Does cloud computing spell the end of the IT professional?
Cloud computing is bringing sweeping changes to IT departments around the world. What does this mean for the future of IT professionals?
Cloud computing infrastructure enables organisations to increase agility and lower costs. These costs often represent in-house IT professionals and IT departments. So how can IT pros prepare for the changes that cloud computing will bring? One thing's for sure: enterprise level cloud computing is on the rise.
It's predicted that by 2016 over of a quarter of all applications will be cloud-based. Gartner predicts that the software as a service (SaaS) market will grow at an astonishing yearly rate of 20.2 per cent (with 50 per cent of enterprises running hybrid cloud IT Departments by 2017). In the longer term, it is widely accepted that cloud computing will become the dominant form of computing over the next 10 years. This level of investment in cloud computing will have a dramatic impact on the IT profession. Much of what currently passes for cloud computing is actually a mixture of external hosting and the outsourcing of IT functions that were previously carried out by in-house staff. Cloud computing has a broad spectrum of meaning. At its most basic, cloud computing means employees who save personal files to a remote storage service, increasingly being known as 'the public cloud'. However, full implementation of IT services within an enterprise based on a virtualised infrastructure (increasingly referred to as the 'private cloud') is a very different affair. Private cloud computing infrastructures dramatically reduce the requirement for the manual management of IT. For example, providing additional storage or networking capacity often requires IT staff to monitor and act on demand, sometimes manually increasing capacity. An automated cloud computing solution monitors demand and automatically scales up resources according to where they are needed, without human intervention.
What it means for IT departments IT professionals will increasingly find themselves implementing, and managing, private cloud infrastructures. These IT professionals no longer need to monitor computing tasks manually. This frees them such responsibilities as server updates and other operational issues, allowing them to work more closely with the business on implementing new services. In many respects, cloud computing can be seen as the industrialisation of the traditional IT department. Just as the industrial revolution swept away jobs in 19th century, cloud computing is expected to remove the need for a whole number of IT jobs in the technology industry. But, before ordering a stack of fresh P45 forms for the IT department, CEOs have two things to consider: security and regulation. Security and privacy concerns remain a important factor for large organisations moving to the cloud. The advantages of cloud computing – flexibility, ease-of-access and shared infrastructure – also present concerns about unauthorised individuals accessing data, or about individuals within the enterprise using data in a way that puts it at risk of exposure. There is also a very real possibility that data could reside on the same resources as a competitor's, or even that a competitor could own and control the cloud service. In a multi-tenant environment it is difficult for cloud service providers to ensure the level of isolation customers expect. Alongside cloud computing's ascendancy, comes an increase in the levels of regulation and legal responsibility. Many countries have strict regulation concerning the long-term storage and privacy of data. Companies moving their operations to the cloud must comply with the various regulatory bodies at a global level. Managing security and ensuring regulation compliance with service-level agreements (SLAs) are areas that the IT professional will increasingly move in to.

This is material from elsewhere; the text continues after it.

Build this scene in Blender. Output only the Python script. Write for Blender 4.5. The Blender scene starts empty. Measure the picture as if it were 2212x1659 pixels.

According to Gartner, worldwide spending on information security will reach $71.1 billion by the end of 2014, an increase of 7.9 per cent over 2013, with the data loss prevention segment recording the fastest growth at 18.9 per cent. Total information security spending will grow a further 8.2 per cent in 2015 to reach $76.9 billion. If 'follow the money' is a maxim for life, then the money is going to be spent on cloud computing infrastructure and IT professionals that specialise in security. Advances in technology shape the form and nature of human labour, and those in the technology industry should not be afraid of progress, but it is important to acknowledge the huge technology strides being made and the disruptive impact they will have on our lives. In their much cited paper, 'The Future Of Employment: How Susceptible are Jobs to Computerisation?', Carl Benedikt Frey and Michael A. Osborne estimate that 47 per cent of total US employment is at risk over the next few decades. These jobs affect both traditional white-collar workers and blue-collar works (because their loss would come as a result of advances in both Machine Learning and Mobile Robotics.) "The concern over technological unemployment is hardly a recent phenomenon," note Frey and Osborne. "Throughout history, the process of creative destruction, following technological inventions, has created enormous wealth, but also undesired disruptions."